### [Directions for this task]
Give the number of lines holding the string "picture" and nothing more.

### [Dataset content]
+===+

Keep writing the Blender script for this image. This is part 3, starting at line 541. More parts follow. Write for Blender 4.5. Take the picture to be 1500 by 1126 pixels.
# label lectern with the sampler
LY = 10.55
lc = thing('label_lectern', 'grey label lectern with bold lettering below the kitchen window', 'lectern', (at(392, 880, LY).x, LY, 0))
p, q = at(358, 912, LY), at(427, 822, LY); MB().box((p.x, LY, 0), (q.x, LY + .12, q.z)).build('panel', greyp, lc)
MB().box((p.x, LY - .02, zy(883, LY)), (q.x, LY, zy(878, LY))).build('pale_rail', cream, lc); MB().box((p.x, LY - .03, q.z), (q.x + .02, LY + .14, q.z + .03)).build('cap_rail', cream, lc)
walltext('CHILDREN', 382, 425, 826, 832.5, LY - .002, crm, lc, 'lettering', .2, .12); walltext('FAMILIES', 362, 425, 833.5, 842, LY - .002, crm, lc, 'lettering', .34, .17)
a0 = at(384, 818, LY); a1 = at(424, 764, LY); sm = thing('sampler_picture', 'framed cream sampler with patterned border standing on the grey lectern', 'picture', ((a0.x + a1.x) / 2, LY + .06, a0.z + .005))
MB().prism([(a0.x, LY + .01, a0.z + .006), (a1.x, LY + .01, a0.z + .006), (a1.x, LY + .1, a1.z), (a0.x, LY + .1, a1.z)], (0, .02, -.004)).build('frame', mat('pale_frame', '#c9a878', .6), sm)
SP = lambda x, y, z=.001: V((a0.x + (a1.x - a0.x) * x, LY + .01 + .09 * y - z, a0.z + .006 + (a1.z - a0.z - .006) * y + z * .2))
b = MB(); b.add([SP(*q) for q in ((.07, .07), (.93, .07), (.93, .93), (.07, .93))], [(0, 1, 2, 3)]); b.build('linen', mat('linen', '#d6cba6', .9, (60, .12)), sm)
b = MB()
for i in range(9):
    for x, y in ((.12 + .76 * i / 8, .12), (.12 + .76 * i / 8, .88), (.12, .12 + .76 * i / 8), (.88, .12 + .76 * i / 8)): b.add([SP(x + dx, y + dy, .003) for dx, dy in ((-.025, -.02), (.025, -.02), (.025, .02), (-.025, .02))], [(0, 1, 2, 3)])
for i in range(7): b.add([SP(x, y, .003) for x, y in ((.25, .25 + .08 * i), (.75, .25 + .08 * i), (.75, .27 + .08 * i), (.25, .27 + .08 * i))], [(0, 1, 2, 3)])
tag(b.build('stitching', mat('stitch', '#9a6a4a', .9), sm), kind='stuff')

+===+

### [Finished exercise]
2